I don't know if that pedigree chart still exists or not, and if it does, if my name has been added to it. (If I ever see it again, I hope I can find that it has).

I know that's a bizarre and somewhat trivial thing to be motivated by, but that's how my mind works. Or maybe I already had the decision in mind and this just made me able to state it explicitly, I don't know.

* I took the Dialect Survey that is available at this site.

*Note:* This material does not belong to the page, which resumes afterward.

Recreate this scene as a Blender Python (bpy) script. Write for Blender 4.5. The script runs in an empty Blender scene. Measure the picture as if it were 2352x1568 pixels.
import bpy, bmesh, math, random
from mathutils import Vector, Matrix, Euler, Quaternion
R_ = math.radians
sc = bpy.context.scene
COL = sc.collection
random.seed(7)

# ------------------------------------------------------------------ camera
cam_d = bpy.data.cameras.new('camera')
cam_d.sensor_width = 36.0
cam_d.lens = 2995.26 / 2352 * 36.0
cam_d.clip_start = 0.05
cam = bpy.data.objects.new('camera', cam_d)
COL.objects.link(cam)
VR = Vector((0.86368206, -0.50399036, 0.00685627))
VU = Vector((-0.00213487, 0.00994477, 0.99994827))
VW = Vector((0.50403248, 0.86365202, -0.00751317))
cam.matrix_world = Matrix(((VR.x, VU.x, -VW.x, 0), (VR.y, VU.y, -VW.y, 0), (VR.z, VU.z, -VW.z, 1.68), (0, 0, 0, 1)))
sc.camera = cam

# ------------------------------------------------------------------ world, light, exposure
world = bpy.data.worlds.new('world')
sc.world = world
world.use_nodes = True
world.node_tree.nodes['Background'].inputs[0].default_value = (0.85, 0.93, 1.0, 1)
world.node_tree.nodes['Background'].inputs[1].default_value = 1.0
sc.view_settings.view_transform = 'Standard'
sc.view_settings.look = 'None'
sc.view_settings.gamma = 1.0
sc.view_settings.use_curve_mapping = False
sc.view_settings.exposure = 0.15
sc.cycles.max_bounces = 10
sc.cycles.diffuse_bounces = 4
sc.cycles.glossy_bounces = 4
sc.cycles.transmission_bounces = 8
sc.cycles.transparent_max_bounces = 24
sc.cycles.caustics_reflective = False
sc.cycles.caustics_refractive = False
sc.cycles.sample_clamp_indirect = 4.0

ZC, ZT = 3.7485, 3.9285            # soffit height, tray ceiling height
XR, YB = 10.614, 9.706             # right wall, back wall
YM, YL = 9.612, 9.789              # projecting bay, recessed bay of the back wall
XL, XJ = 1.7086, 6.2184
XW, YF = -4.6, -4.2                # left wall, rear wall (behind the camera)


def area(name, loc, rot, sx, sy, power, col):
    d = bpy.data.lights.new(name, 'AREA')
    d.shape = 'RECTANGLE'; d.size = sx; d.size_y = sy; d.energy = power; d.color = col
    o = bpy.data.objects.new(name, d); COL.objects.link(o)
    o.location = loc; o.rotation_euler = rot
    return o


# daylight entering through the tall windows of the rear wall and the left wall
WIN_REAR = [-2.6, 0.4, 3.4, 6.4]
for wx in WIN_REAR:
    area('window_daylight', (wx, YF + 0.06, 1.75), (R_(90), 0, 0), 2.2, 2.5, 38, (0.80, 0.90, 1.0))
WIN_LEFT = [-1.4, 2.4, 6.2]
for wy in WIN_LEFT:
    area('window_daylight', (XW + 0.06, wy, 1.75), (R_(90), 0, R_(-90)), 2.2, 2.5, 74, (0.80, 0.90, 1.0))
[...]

Interestingly, it looks like my time in Oklahoma (currently longer than my time in Illinois) has not affected my dialect much:





I suspect that strongest-similarlty to northern Illinois and Wisconsin stems from the fact that my dad's originally from Wilmette, and my mom grew up in Northern Michigan, and they were the other humans I was around most during my language-forming years.

I find these kinds of things really interesting. (And apparently the fact that I call rain-when-the-sun-shines "The Devil is beating his wife" doesn't make my speech trend "more Southern," even though people tell me that's a Southern-ism.)